We create and manage permanent funds that provide recurring financial support for charitable organizations and causes, within our community and worldwide.
My family gives to many charities; however, I think I'm too young to start a donor fund at the JCWF. What value would a donor fund offer us?
You can benefit from a donor fund in two ways:
- Funding annual giving with appreciated securities or other assets through a Foundation fund not only allows you to avoid capital gains taxes, it minimizes transaction costs to the recipient charities. For example, if you donate $200 in appreciated stock to each of five different charities, each charity will incur a charge to sell its shares. Even under the best assumptions, those charges will amount to at least 5% of the $1,000 original gift, or $50, that does not get to the charity. With a donor fund through the Foundation, costs on a $1,000 transaction amount to less than 1% of the proceeds. We write a check to each charity that they can deposit directly into their account. There are no other fees or charges
- Using a donor fund allows you to budget and control your charitible giving. Budget and transfer assets into your fund once each year. Then direct the Foundation to make your gifts as necessary. You'll receive a confirmation letter for each grant you make from your fund and a quarterly statement that summarizes your fund balance.

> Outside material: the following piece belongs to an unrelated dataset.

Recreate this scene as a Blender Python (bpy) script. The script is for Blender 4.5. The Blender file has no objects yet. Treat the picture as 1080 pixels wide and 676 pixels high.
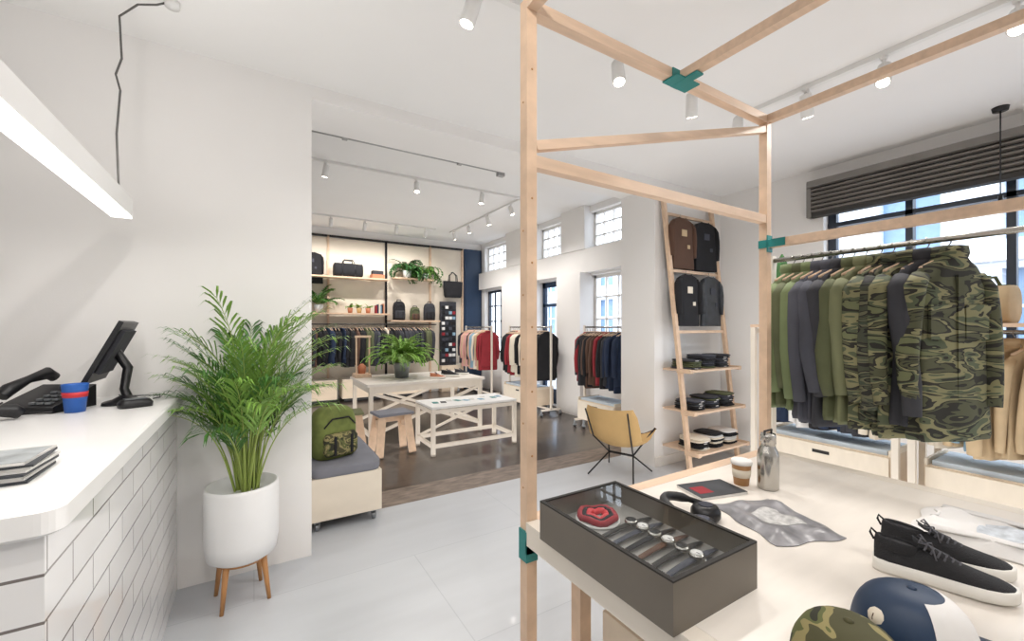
import bpy, math, random
from mathutils import Vector, Matrix
random.seed(7)
scene = bpy.context.scene
R = math.radians

# ------------------------------------------------------------------ materials
def lin(h):
    h = h.lstrip('#'); c = [int(h[i:i+2], 16)/255 for i in (0, 2, 4)]
    return tuple((x/12.92 if x <= .04045 else ((x+.055)/1.055)**2.4) for x in c)

def new(name):
    m = bpy.data.materials.new(name); m.use_nodes = True
    return m, m.node_tree.nodes, m.node_tree.links, m.node_tree.nodes['Principled BSDF']

def M(name, col, rough=.5, metal=0, var=.08, vscale=6, bump=0, bscale=60, stretch=(1,1,1), spec=.5, coat=0):
    m, n, l, b = new(name)
    c = lin(col)
    b.inputs['Roughness'].default_value = rough
    b.inputs['Metallic'].default_value = metal
    b.inputs['Specular IOR Level'].default_value = spec
    b.inputs['Coat Weight'].default_value = coat
    g = n.new('ShaderNodeNewGeometry'); mp = n.new('ShaderNodeMapping')
    mp.inputs['Scale'].default_value = stretch
    l.new(g.outputs['Position'], mp.inputs['Vector'])
    no = n.new('ShaderNodeTexNoise'); no.inputs['Scale'].default_value = vscale; no.inputs['Detail'].default_value = 5
    l.new(mp.outputs[0], no.inputs['Vector'])
    cr = n.new('ShaderNodeValToRGB')
    cr.color_ramp.elements[0].position = .3; cr.color_ramp.elements[1].position = .7
    cr.color_ramp.elements[0].color = (*[x*(1-var) for x in c], 1)
    cr.color_ramp.elements[1].color = (*[min(1, x*(1+var*.4)) for x in c], 1)
    l.new(no.outputs['Fac'], cr.inputs[0]); l.new(cr.outputs[0], b.inputs['Base Color'])
    if bump:
        n2 = n.new('ShaderNodeTexNoise'); n2.inputs['Scale'].default_value = bscale; n2.inputs['Detail'].default_value = 3
        l.new(mp.outputs[0], n2.inputs['Vector'])
        bp = n.new('ShaderNodeBump'); bp.inputs['Strength'].default_value = bump; bp.inputs['Distance'].default_value = .01
        l.new(n2.outputs['Fac'], bp.inputs['Height']); l.new(bp.outputs[0], b.inputs['Normal'])
    return m

def emis(name, col, s):
    m, n, l, b = new(name)
    b.inputs['Base Color'].default_value = (*lin(col), 1)
    b.inputs['Emission Color'].default_value = (*lin(col), 1)
    b.inputs['Emission Strength'].default_value = s
    return m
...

Most donor funds are free of any charges. No fees of any kind.
I like the investments in our family stock account and don't really want to sell any of them to support our charitable giving. I'd rather just continue to write checks each year. How could the Foundation benefit me?
Transfer appreciated stocks or bonds to the Foundation, then repurchase the same securities into your account. You get a tax deduction for the market value of your gift and avoid capital gains tax on the appreciation. Since your gift to the Foundation is a transfer and not a sale, the repurchase is not covered by the 30-day wash rule. Replacing the securities in your family stock account raises the basis of your portfolio, which will further reduce your future capital gains liability.
You wind up with the same stock portfolio, the same gift value to your favorite charities, but you get a larger current tax deduction and a smaller future tax liability.
Our family would like to start a permanent fund to honor our parents; however, we don't have a lot of money. What options does the Foundation offer?
The Foundation generally requires a minimum of $10,000 deposit to create an endowment fund. Exceptions can be made for donors that commit to building the fund in future years. Starting with only $5,000 and depositing $2,000 in additional contributions each year will in ten years produce an endowment worth around $40,000.
We would like to donate to our favorite charities, but we don't really have any discretionary income. What other options do you have?
There are several ways to support your favorite charities without giving up current income or dipping into savings. Examples include:
- Donate a paid up life insurance policy directly to your favoirte charity or donate it to the Foundation on behalf of your favorite charities.
- Create a bequest by naming the Foundation as a benficiary of a percent of an existing life insurance policy or percent of your estate.